→ **EXERCISE DESCRIPTION**: Word for word, set down the records and skip each picture.

→ **RAW DATA**:
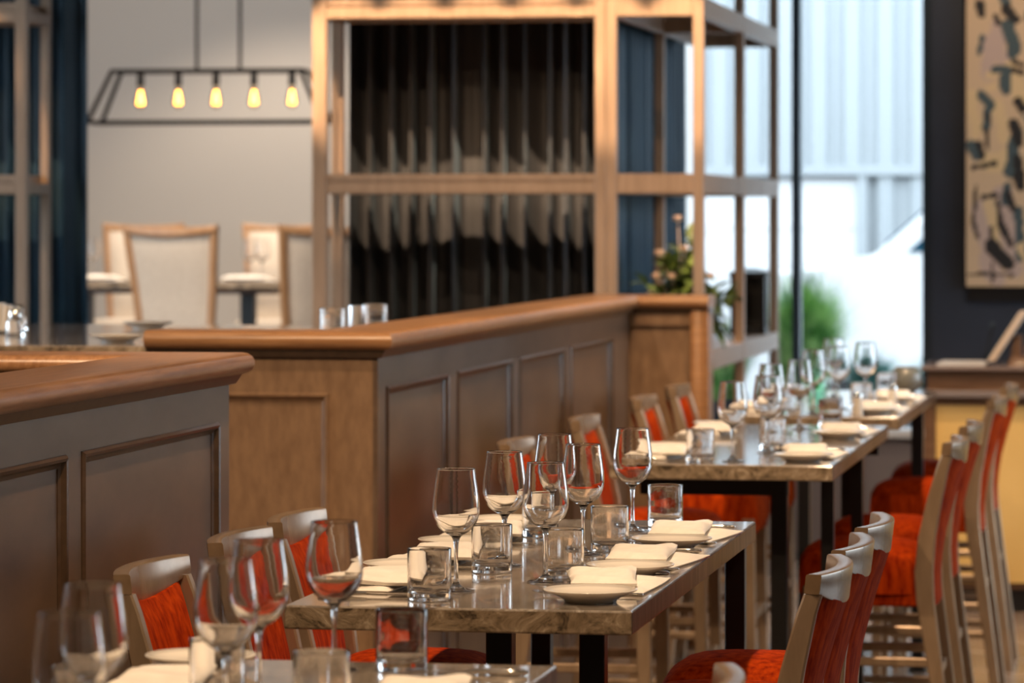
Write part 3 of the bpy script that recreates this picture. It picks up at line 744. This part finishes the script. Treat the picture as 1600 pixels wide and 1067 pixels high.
# till on the bar
tl = empty('till_screen', (-.66, 16.95, 1.07)); tag(tl, 'tilted beige touch screen till standing on the bar counter', 'till')
bm = bmesh.new(); sweep(bm, [((-.14, 0, .02), (1, 0, 0), (0, 1, 0), rrect(.018, .12, .006, 2)), ((.0, .0, .235), (1, 0, 0), (0, 1, 0), rrect(.018, .12, .006, 2))], None)
link('housing', bm, M['screen_case'], tl, True, 40)
bm = bmesh.new(); sweep(bm, [((-.158, 0, .03), (1, 0, .0), (0, 1, 0), rect(.002, .105)), ((-.024, 0, .228), (1, 0, 0), (0, 1, 0), rect(.002, .105))], None)
link('screen', bm, M['van_glass'], tl)
bm = bmesh.new(); sweep(bm, [((-.01, 0, 0), (1, 0, 0), (0, 1, 0), rrect(.06, .08, .01, 2)), ((-.01, 0, .02), (1, 0, 0), (0, 1, 0), rrect(.055, .075, .01, 2)), ((-.035, 0, .04), (1, 0, 0), (0, 1, 0), rrect(.025, .05, .01, 2)), ((-.03, 0, .13), (1, 0, 0), (0, 1, 0), rrect(.02, .045, .01, 2))], None)
link('stand', bm, M['bar_wood'], tl, True, 40)
g = empty('microphone', (-.83, 16.95, 1.07)); tag(g, 'thin black gooseneck microphone on the bar counter left of the till', 'microphone')
bm = bmesh.new(); cyl(bm, (0, 0, 0), (0, 0, .012), .022, .018, 20); link('base', bm, M['black'], g, True, 40)
bm = bmesh.new(); cyl(bm, (0, 0, .01), (.02, 0, .12), .005); cyl(bm, (.02, 0, .12), (.03, 0, .165), .006); link('neck', bm, M['black'], g, True, 40)
link('head', lathe([(0, 0), (.008, .003), (.011, .012), (.008, .022), (0, .025)], 16), M['frame'], g, True).location = (.031, 0, .16)
cupb = empty('candle_cup', (-.62, 16.78, 1.0704)); tag(cupb, 'small orange cup beside the till on the bar counter', 'cup')
link('cup', lathe([(0, 0), (.022, 0), (.026, .01), (.03, .09), (.027, .09), (.022, .012), (0, .008)], 24), nmat('orange_glaze', (.55, .2, .07), .35), cupb, True, 50)
# papers on bar
tr = empty('menu_tray', (-.93, 16.98, 1.0704)); tag(tr, 'flat stack of pale menus lying on the left end of the bar', 'menus')
for k in range(3): bxo('menu', M['white_paint'], tr, -.11+.008*k, .10+.008*k, -.09, .09, .0045*k, .0045*k+.004)

# ================================================================== painting (flat print on a boxed canvas)
pa = empty('painting', (-1.05, 19.5, 1.366)); tag(pa, 'abstract canvas in cream, slate and black shapes on the navy wall', 'painting')
PW, PH, NX, NZ = 1.3, 2.2, 130, 220
SHP = []
CR, TAN, PK, SL, BK = (.62, .44, .28), (.68, .49, .27), (.52, .38, .32), (.055, .085, .095), (.012, .010, .010)
def cap_(x0, z0, x1, z1, r, c): SHP.append((x0, z0, x1, z1, r, c))
q = .00325
def cp(xa, ya, xb, yb, r, c):
    r *= 1.35 if c in (BK, SL) else 1
    cap_((xa-1512)*q, (447-ya)*q, (xb-1512)*q, (447-yb)*q, r*q, c)
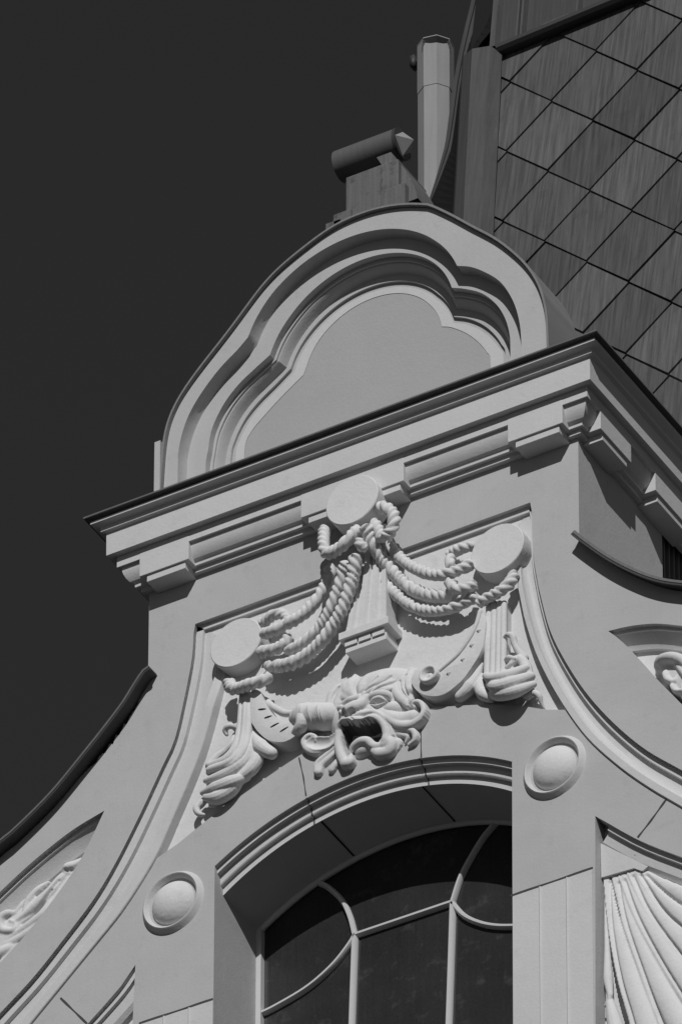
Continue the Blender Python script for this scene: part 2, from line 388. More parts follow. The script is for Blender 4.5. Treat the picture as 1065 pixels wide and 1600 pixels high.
# --- pilasters below the joints (flat strips with shallow flutes)
def pilaster(x0, x1, ztop0, ztop1):
    n = 3; mb = MB(); w_ = (x1-x0)
    cuts = [0, .31, .34, .66, .69, 1]
    ys = [-.004, -.004, -.012, -.012, -.004, -.004]
    pts = [(0,-.005),(.33,-.005),(.345,-.014),(.36,-.005),(.67,-.005),(.685,-.014),(.70,-.005),(1,-.005)]
    top = [XZ(x0+w_*a, ztop0+(ztop1-ztop0)*a-.012, y) for a, y in pts]; bot = [XZ(x0+w_*a, zb, y) for a, y in pts]
    mb.loft([top, bot]); mb.loft([[Vector((x0,.002,ztop0-.012)),*top,Vector((x1,.002,ztop1-.012))][:1]*2+[Vector((x1,.002,ztop1-.012))]*0+[top[0]]] if 0 else [top,[Vector((p.x,.002,p.z)) for p in top]])
    mb.loft([[top[-1],Vector((x1,.12,top[-1].z))],[bot[-1],Vector((x1,.12,zb))]])
    return mb.build('pilaster', M_PALE, GABLE)
a, b = U(797.2,1400.6), U(925.7,1356.5); pilaster(WXR+.001, b.x-.003, a.z, b.z)
a, b = U(217.2,1600), U(332.8,1561.7); pilaster(-1.51, WXL-.001, a.z, b.z)
# --- lower niches: pale back, moulding under the curved upper edge
def lip_moulding(path, prof, name='niche_moulding', m=M_PALE):
    P = cr(path, 30); rows = []
    for t, y in prof:
        r = []
        for i, p in enumerate(P):
            d = P[min(i+1, 29)]-P[max(i-1, 0)]; d.y = 0; d.normalize(); n = Vector((-d.z, 0, d.x)); n = n if n.z < 0 else -n
            r.append(Vector((p.x+n.x*t, y, p.z+n.z*t)))
        rows.append(r)
    return MB().loft(rows).build(name, m, GABLE, smooth=25)
LIP = [(0,.0),(0,.022),(.035,.024),(.037,.05),(.06,.056),(.10,.075),(.125,.098),(.13,.112),(.16,.112),(.162,.13)]
LIP = [(0,.0),(0,.025),(.03,.027),(.032,.05),(.10,.062),(.125,.085),(.128,.104),(.135,.122)]
lip_moulding([p for p in nr[1:15]], LIP); lip_moulding([p for p in nl[1:13]], LIP)
MB().prism([XZ(-4,-2.75),XZ(-1.4,-2.4),XZ(-1.4,zb),XZ(-4,zb)], .118, .3).build('niche_back', M_ORN, GABLE)
MB().prism([XZ(WXR+.4,-2.2),XZ(4,-2.9),XZ(4,zb),XZ(WXR+.4,zb)], .118, .3).build('niche_back', M_ORN, GABLE)
# --- side niches in the shoulders
LIP2 = [(0,.0),(0,.03),(.02,.032),(.022,.045),(.075,.085),(.11,.10),(.112,.13),(.12,.13)]
lip_moulding(nicheL[:13], LIP2); lip_moulding(nicheR[:13], LIP2)
for nn in (nicheL, nicheR):
    cx = sum(p.x for p in nn)/len(nn); cz = sum(p.z for p in nn)/len(nn)
    MB().prism([XZ(cx+(p.x-cx)*1.02, cz+(p.z-cz)*1.02) for p in nn], .128, .3).build('niche_back', M_ORN, GABLE)
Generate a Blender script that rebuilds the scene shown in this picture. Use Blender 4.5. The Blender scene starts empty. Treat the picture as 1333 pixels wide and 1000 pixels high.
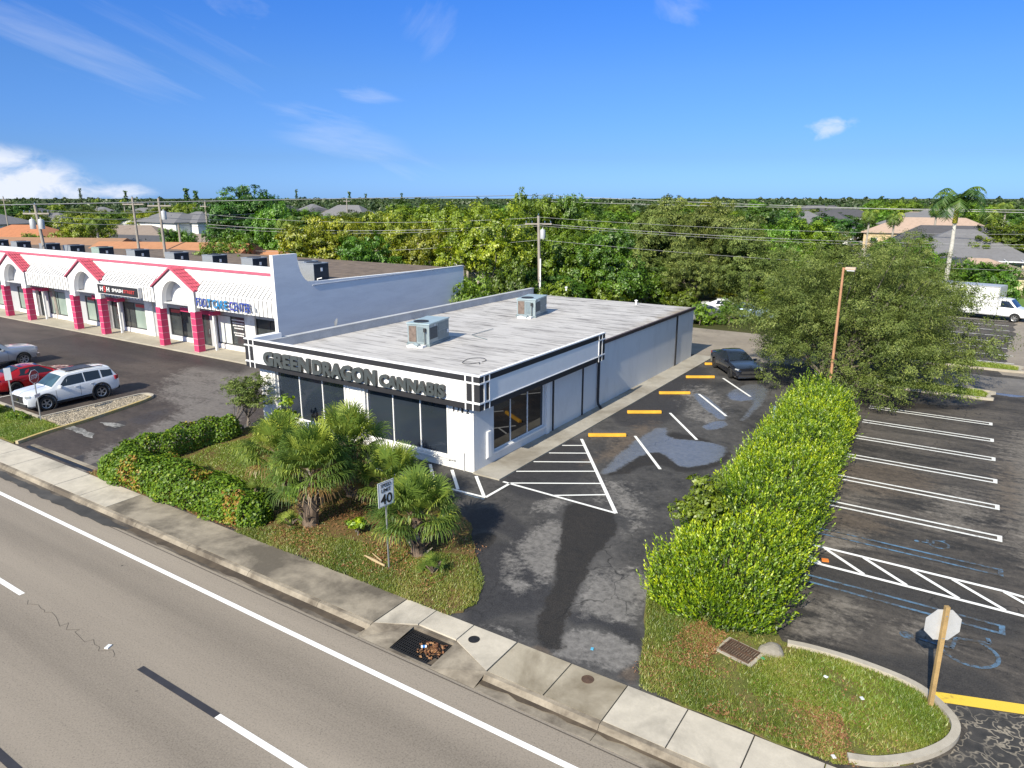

→ **ANSWER TO THE PROBLEM**:
Write part 3 of the bpy script that recreates this picture. It picks up at line 744. This part finishes the script. Treat the picture as 1600 pixels wide and 1067 pixels high.
# till on the bar
tl = empty('till_screen', (-.66, 16.95, 1.07)); tag(tl, 'tilted beige touch screen till standing on the bar counter', 'till')
bm = bmesh.new(); sweep(bm, [((-.14, 0, .02), (1, 0, 0), (0, 1, 0), rrect(.018, .12, .006, 2)), ((.0, .0, .235), (1, 0, 0), (0, 1, 0), rrect(.018, .12, .006, 2))], None)
link('housing', bm, M['screen_case'], tl, True, 40)
bm = bmesh.new(); sweep(bm, [((-.158, 0, .03), (1, 0, .0), (0, 1, 0), rect(.002, .105)), ((-.024, 0, .228), (1, 0, 0), (0, 1, 0), rect(.002, .105))], None)
link('screen', bm, M['van_glass'], tl)
bm = bmesh.new(); sweep(bm, [((-.01, 0, 0), (1, 0, 0), (0, 1, 0), rrect(.06, .08, .01, 2)), ((-.01, 0, .02), (1, 0, 0), (0, 1, 0), rrect(.055, .075, .01, 2)), ((-.035, 0, .04), (1, 0, 0), (0, 1, 0), rrect(.025, .05, .01, 2)), ((-.03, 0, .13), (1, 0, 0), (0, 1, 0), rrect(.02, .045, .01, 2))], None)
link('stand', bm, M['bar_wood'], tl, True, 40)
g = empty('microphone', (-.83, 16.95, 1.07)); tag(g, 'thin black gooseneck microphone on the bar counter left of the till', 'microphone')
bm = bmesh.new(); cyl(bm, (0, 0, 0), (0, 0, .012), .022, .018, 20); link('base', bm, M['black'], g, True, 40)
bm = bmesh.new(); cyl(bm, (0, 0, .01), (.02, 0, .12), .005); cyl(bm, (.02, 0, .12), (.03, 0, .165), .006); link('neck', bm, M['black'], g, True, 40)
link('head', lathe([(0, 0), (.008, .003), (.011, .012), (.008, .022), (0, .025)], 16), M['frame'], g, True).location = (.031, 0, .16)
cupb = empty('candle_cup', (-.62, 16.78, 1.0704)); tag(cupb, 'small orange cup beside the till on the bar counter', 'cup')
link('cup', lathe([(0, 0), (.022, 0), (.026, .01), (.03, .09), (.027, .09), (.022, .012), (0, .008)], 24), nmat('orange_glaze', (.55, .2, .07), .35), cupb, True, 50)
# papers on bar
tr = empty('menu_tray', (-.93, 16.98, 1.0704)); tag(tr, 'flat stack of pale menus lying on the left end of the bar', 'menus')
for k in range(3): bxo('menu', M['white_paint'], tr, -.11+.008*k, .10+.008*k, -.09, .09, .0045*k, .0045*k+.004)

# ================================================================== painting (flat print on a boxed canvas)
pa = empty('painting', (-1.05, 19.5, 1.366)); tag(pa, 'abstract canvas in cream, slate and black shapes on the navy wall', 'painting')
PW, PH, NX, NZ = 1.3, 2.2, 130, 220
SHP = []
CR, TAN, PK, SL, BK = (.62, .44, .28), (.68, .49, .27), (.52, .38, .32), (.055, .085, .095), (.012, .010, .010)
def cap_(x0, z0, x1, z1, r, c): SHP.append((x0, z0, x1, z1, r, c))
q = .00325
def cp(xa, ya, xb, yb, r, c):
    r *= 1.35 if c in (BK, SL) else 1
    cap_((xa-1512)*q, (447-ya)*q, (xb-1512)*q, (447-yb)*q, r*q, c)
Continue the Blender Python script for this scene: part 2, from line 388. More parts follow. The script is for Blender 4.5. Treat the picture as 1065 pixels wide and 1600 pixels high.
# --- pilasters below the joints (flat strips with shallow flutes)
def pilaster(x0, x1, ztop0, ztop1):
    n = 3; mb = MB(); w_ = (x1-x0)
    cuts = [0, .31, .34, .66, .69, 1]
    ys = [-.004, -.004, -.012, -.012, -.004, -.004]
    pts = [(0,-.005),(.33,-.005),(.345,-.014),(.36,-.005),(.67,-.005),(.685,-.014),(.70,-.005),(1,-.005)]
    top = [XZ(x0+w_*a, ztop0+(ztop1-ztop0)*a-.012, y) for a, y in pts]; bot = [XZ(x0+w_*a, zb, y) for a, y in pts]
    mb.loft([top, bot]); mb.loft([[Vector((x0,.002,ztop0-.012)),*top,Vector((x1,.002,ztop1-.012))][:1]*2+[Vector((x1,.002,ztop1-.012))]*0+[top[0]]] if 0 else [top,[Vector((p.x,.002,p.z)) for p in top]])
    mb.loft([[top[-1],Vector((x1,.12,top[-1].z))],[bot[-1],Vector((x1,.12,zb))]])
    return mb.build('pilaster', M_PALE, GABLE)
a, b = U(797.2,1400.6), U(925.7,1356.5); pilaster(WXR+.001, b.x-.003, a.z, b.z)
a, b = U(217.2,1600), U(332.8,1561.7); pilaster(-1.51, WXL-.001, a.z, b.z)
# --- lower niches: pale back, moulding under the curved upper edge
def lip_moulding(path, prof, name='niche_moulding', m=M_PALE):
    P = cr(path, 30); rows = []
    for t, y in prof:
        r = []
        for i, p in enumerate(P):
            d = P[min(i+1, 29)]-P[max(i-1, 0)]; d.y = 0; d.normalize(); n = Vector((-d.z, 0, d.x)); n = n if n.z < 0 else -n
            r.append(Vector((p.x+n.x*t, y, p.z+n.z*t)))
        rows.append(r)
    return MB().loft(rows).build(name, m, GABLE, smooth=25)
LIP = [(0,.0),(0,.022),(.035,.024),(.037,.05),(.06,.056),(.10,.075),(.125,.098),(.13,.112),(.16,.112),(.162,.13)]
LIP = [(0,.0),(0,.025),(.03,.027),(.032,.05),(.10,.062),(.125,.085),(.128,.104),(.135,.122)]
lip_moulding([p for p in nr[1:15]], LIP); lip_moulding([p for p in nl[1:13]], LIP)
MB().prism([XZ(-4,-2.75),XZ(-1.4,-2.4),XZ(-1.4,zb),XZ(-4,zb)], .118, .3).build('niche_back', M_ORN, GABLE)
MB().prism([XZ(WXR+.4,-2.2),XZ(4,-2.9),XZ(4,zb),XZ(WXR+.4,zb)], .118, .3).build('niche_back', M_ORN, GABLE)
# --- side niches in the shoulders
LIP2 = [(0,.0),(0,.03),(.02,.032),(.022,.045),(.075,.085),(.11,.10),(.112,.13),(.12,.13)]
lip_moulding(nicheL[:13], LIP2); lip_moulding(nicheR[:13], LIP2)
for nn in (nicheL, nicheR):
    cx = sum(p.x for p in nn)/len(nn); cz = sum(p.z for p in nn)/len(nn)
    MB().prism([XZ(cx+(p.x-cx)*1.02, cz+(p.z-cz)*1.02) for p in nn], .128, .3).build('niche_back', M_ORN, GABLE)
Generate a Blender script that rebuilds the scene shown in this picture. Use Blender 4.5. The Blender scene starts empty. Treat the picture as 1333 pixels wide and 1000 pixels high.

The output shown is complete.